MS Norgoma was a Canadian package freighter and passenger ferry that could also transport automobiles on a limited basis. Originally constructed as steam-powered ship in 1950, SS Norgoma primarily sailed the route from her home port of Owen Sound to Sault Ste. Marie, providing a five-day round trip, once a week, serving isolated communities along the North Shore. After conversion to a motor ship, Norgoma was transferred to the Manitoulin Island ferry route between Tobermory and South Baymouth along with her sister ship SS Norisle, replacing the smaller ferry, MS Normac on that route.

Norgoma, owned by Owen Sound Transportion Company Limited, was built at the Collingwood shipyards in 1950. She replaced the SS Manitoulin, which was retired in 1949.

Norgoma travelled mainly on the North Channel route until 1963. Improvements to Ontario’s highways, such as the Trans-Canada Highway (Georgian Bay route) completed in 1962, brought about stiff competition for the company. In that year, a 60-kilometre road was constructed into Killarney from Highway 6, the first port of call for the steamer. At the time, increased traffic on the Manitoulin Island-Tobermory route demanded a greater automobile capacity than her sister ships SS Norisle and MS Normac could handle.

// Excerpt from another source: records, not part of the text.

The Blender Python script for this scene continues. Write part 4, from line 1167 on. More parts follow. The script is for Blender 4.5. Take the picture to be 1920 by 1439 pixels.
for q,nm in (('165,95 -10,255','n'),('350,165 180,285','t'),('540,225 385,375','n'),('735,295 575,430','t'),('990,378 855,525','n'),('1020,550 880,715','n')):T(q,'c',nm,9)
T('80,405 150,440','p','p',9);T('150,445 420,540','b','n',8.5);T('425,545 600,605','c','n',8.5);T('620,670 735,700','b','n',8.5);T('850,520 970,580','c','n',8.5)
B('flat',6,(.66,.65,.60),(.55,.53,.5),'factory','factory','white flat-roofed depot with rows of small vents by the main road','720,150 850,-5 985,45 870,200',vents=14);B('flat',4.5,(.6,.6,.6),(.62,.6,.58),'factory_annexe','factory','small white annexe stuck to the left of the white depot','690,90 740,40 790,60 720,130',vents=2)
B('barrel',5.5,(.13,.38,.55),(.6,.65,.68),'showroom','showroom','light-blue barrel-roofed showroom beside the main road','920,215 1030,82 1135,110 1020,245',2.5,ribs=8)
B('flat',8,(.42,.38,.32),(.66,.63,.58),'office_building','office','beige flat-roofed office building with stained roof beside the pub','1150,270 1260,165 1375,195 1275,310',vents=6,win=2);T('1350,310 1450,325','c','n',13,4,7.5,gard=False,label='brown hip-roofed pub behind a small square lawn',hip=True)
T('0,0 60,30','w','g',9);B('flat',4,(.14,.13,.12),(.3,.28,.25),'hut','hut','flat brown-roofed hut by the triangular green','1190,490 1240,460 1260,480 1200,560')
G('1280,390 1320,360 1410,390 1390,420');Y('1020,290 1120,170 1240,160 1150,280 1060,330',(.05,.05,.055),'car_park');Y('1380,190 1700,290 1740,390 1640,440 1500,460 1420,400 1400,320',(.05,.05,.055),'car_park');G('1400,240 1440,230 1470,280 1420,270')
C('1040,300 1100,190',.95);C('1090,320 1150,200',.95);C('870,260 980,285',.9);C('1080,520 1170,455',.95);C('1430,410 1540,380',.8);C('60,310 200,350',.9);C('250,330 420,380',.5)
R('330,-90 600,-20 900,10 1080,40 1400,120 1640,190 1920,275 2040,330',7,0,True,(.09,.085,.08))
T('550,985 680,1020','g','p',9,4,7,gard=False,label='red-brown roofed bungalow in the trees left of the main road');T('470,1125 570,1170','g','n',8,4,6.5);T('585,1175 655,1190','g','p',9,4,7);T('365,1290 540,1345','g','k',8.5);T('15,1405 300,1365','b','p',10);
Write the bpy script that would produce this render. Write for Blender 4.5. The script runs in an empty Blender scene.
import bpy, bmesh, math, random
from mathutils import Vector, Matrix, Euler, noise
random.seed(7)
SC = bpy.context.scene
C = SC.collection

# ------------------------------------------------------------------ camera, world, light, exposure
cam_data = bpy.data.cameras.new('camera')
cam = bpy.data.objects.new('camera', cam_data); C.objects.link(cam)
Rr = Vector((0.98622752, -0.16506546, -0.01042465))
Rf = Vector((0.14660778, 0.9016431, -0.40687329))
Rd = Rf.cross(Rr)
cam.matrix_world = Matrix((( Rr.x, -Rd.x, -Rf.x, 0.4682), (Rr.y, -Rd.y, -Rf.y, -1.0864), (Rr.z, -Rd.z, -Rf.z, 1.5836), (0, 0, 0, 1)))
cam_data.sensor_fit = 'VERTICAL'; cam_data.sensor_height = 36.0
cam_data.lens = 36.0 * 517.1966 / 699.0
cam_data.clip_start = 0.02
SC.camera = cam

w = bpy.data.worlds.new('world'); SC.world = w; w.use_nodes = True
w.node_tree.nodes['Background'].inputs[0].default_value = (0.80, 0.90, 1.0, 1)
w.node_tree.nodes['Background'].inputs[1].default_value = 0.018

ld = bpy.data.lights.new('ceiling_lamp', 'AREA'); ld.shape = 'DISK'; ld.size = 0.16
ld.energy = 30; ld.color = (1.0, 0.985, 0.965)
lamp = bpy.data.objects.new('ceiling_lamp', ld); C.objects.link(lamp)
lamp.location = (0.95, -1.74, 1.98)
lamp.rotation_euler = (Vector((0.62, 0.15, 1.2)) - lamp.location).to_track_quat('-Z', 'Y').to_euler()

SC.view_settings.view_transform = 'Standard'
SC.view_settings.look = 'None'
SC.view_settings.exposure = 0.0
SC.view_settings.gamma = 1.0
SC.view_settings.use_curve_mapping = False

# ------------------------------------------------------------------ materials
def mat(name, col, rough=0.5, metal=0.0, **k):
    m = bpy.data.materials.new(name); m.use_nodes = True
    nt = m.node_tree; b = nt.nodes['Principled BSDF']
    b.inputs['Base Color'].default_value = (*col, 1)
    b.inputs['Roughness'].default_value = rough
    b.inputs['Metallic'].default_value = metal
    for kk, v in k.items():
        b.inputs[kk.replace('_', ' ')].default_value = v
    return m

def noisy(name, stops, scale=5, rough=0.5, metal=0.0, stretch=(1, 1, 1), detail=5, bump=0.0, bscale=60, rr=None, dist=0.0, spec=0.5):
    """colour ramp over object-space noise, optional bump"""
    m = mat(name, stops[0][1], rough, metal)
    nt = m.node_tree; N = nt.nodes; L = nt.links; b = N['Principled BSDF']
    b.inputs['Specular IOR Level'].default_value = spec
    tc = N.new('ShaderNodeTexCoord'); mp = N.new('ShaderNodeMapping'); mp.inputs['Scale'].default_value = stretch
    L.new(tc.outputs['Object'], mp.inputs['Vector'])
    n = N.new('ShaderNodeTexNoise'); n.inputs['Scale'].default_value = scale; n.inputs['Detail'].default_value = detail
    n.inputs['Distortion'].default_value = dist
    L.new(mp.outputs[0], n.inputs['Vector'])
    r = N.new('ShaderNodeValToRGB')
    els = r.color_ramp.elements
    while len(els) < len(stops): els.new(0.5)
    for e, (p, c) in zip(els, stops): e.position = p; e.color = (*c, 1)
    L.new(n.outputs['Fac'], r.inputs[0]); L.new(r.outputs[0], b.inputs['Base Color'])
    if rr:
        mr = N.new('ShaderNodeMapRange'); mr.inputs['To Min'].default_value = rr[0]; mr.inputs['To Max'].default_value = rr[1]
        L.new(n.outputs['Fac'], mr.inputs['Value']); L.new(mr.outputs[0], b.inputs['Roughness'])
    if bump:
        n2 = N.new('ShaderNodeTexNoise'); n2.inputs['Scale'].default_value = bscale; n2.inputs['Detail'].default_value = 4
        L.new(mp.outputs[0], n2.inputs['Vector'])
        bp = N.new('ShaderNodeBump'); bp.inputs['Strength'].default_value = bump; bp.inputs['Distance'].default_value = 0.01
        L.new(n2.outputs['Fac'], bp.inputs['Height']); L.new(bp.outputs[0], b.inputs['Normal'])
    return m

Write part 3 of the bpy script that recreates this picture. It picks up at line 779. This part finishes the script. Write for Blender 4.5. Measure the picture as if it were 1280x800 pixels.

In 1974, both Norgoma and Norisle were replaced by the much larger and more modern MS Chi-Cheemaun which could accommodate more vehicles than both sister ships put together. Norgoma was berthed as a museum ship in Sault Ste. Marie, Ontario. In 1981 the ship was transferred to a charity, the St. Mary’s River Marine Heritage Centre. The Norisle was purchased at the same time. By Assiginack Township and is still berthed at the Manitowaning Marina.